1.4 What Is Required for a Sustainability Perspective?

Learning Objectives

  1. Be able to explain what is required to have a sustainability perspective.
  2. Understand what it means to have a systems perspective.
  3. Describe why a systems perspective is useful for guiding sustainable business practices.

Sustainability and managing a business that works to contribute to sustainability requires a different perspective than many businesses currently have. Most businesses focus on profits, often with a short-term, annual, or even month-to-month focus. Sustainable business practices require a longer term and a systems perspective on how a business organization's actions impact the environment and society. It requires business managers being mindful and considering not only the traditional business concerns, such as revenues, costs, and profits, but also the effects their actions have on the physical environment and the well-being of future generations.

A systems approach can provide an important perspective on sustainability matters. Societal well-being and the sustainability of societal resources are interrelated and relevant for individual businesses and industries as well as for individuals, cities and towns, nations, and the entire planet. For example, on a local community scale, a resource-dependent community economy (e.g., a fishing community in Newfoundland, Canada) cannot achieve economic sustainability if it depletes its most valuable local natural resource - fisheries. On a global scale, global economic activity (by all individuals, households, and businesses collectively) that contributes significantly to greenhouse gas emissions and global warming cannot be sustained if natural resources and human population and health are adversely affected and not sustained.

Starting with the most simple systems perspective we can consider the interdependence between a single company and society as taking two main forms. Every firm impacts society through its operations in the normal course of business - for example, McDonald's with its packaging and BP with its oil drilling. These are called "inside-out" linkages. Then there are "outside-in" linkages with external environmental and societal conditions influencing businesses. For example, McDonald's depending on the supply of food and BP depending on the oil supply.

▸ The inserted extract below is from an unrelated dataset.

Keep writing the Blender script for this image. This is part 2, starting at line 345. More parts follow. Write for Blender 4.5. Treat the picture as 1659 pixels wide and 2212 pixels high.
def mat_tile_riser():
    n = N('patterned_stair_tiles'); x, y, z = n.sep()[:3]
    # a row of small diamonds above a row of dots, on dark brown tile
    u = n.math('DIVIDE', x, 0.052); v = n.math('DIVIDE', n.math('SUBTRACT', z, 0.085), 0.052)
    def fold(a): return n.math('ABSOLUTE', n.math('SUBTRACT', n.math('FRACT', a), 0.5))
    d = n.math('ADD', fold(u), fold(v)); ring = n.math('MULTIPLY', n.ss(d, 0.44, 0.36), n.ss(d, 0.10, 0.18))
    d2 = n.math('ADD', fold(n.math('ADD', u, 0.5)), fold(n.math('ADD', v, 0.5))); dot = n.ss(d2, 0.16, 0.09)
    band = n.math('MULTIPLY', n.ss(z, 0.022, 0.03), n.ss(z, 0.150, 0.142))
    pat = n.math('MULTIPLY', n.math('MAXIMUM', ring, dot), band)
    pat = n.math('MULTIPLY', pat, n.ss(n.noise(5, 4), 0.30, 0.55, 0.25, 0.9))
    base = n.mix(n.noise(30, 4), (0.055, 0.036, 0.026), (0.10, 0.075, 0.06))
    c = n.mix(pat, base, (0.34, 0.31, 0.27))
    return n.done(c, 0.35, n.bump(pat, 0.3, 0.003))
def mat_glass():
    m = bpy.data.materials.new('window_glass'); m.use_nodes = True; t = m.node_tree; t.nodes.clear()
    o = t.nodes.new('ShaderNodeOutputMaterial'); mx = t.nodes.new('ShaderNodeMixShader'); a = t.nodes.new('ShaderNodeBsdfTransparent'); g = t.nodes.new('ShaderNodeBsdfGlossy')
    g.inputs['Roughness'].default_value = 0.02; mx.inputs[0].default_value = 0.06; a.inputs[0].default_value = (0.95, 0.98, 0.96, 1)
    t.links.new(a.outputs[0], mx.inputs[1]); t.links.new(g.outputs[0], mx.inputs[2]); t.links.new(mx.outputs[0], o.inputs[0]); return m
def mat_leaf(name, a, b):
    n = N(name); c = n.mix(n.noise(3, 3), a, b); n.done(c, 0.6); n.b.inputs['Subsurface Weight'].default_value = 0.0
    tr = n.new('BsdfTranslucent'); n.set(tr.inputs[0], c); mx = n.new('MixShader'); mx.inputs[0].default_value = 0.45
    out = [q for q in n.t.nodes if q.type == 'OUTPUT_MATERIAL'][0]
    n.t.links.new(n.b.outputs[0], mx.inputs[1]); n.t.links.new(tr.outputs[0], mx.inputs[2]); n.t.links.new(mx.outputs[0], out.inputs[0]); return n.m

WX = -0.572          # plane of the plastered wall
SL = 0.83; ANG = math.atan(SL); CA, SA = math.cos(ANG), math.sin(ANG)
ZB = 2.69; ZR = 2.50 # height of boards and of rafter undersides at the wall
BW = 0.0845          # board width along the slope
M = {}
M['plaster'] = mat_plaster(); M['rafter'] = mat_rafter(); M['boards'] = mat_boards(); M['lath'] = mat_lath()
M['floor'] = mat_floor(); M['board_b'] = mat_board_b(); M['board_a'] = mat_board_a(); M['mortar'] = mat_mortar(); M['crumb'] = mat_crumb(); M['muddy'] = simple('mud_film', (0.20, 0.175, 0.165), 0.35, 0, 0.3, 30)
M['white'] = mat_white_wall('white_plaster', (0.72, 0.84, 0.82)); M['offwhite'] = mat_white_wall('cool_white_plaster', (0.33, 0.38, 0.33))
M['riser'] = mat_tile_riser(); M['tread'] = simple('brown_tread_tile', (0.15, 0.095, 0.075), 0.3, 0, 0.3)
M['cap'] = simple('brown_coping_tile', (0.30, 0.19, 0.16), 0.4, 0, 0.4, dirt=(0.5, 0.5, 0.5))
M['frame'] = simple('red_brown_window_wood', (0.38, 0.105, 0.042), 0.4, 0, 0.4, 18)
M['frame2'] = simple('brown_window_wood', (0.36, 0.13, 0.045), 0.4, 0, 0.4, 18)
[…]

Another way of thinking about this system is to first think about the consequences of business, for example, how each business affects the economy, the natural environment, and the people (e.g., consumers and employees), and then to think about the context in which businesses operate in, including the natural, human, and social resources businesses depend on to operate and the legal and regulatory context businesses operate in. Systems thinking would have businesses be mindful and considerate of their operating context and consequences. And systems thinking could help business managers consider how the consequences (outcomes) of their activities affect the context in which they operate in the long term. So for example, if a timber company is depleting a forest it owns, it can think about how this will affect its operating context including its supply costs in the future.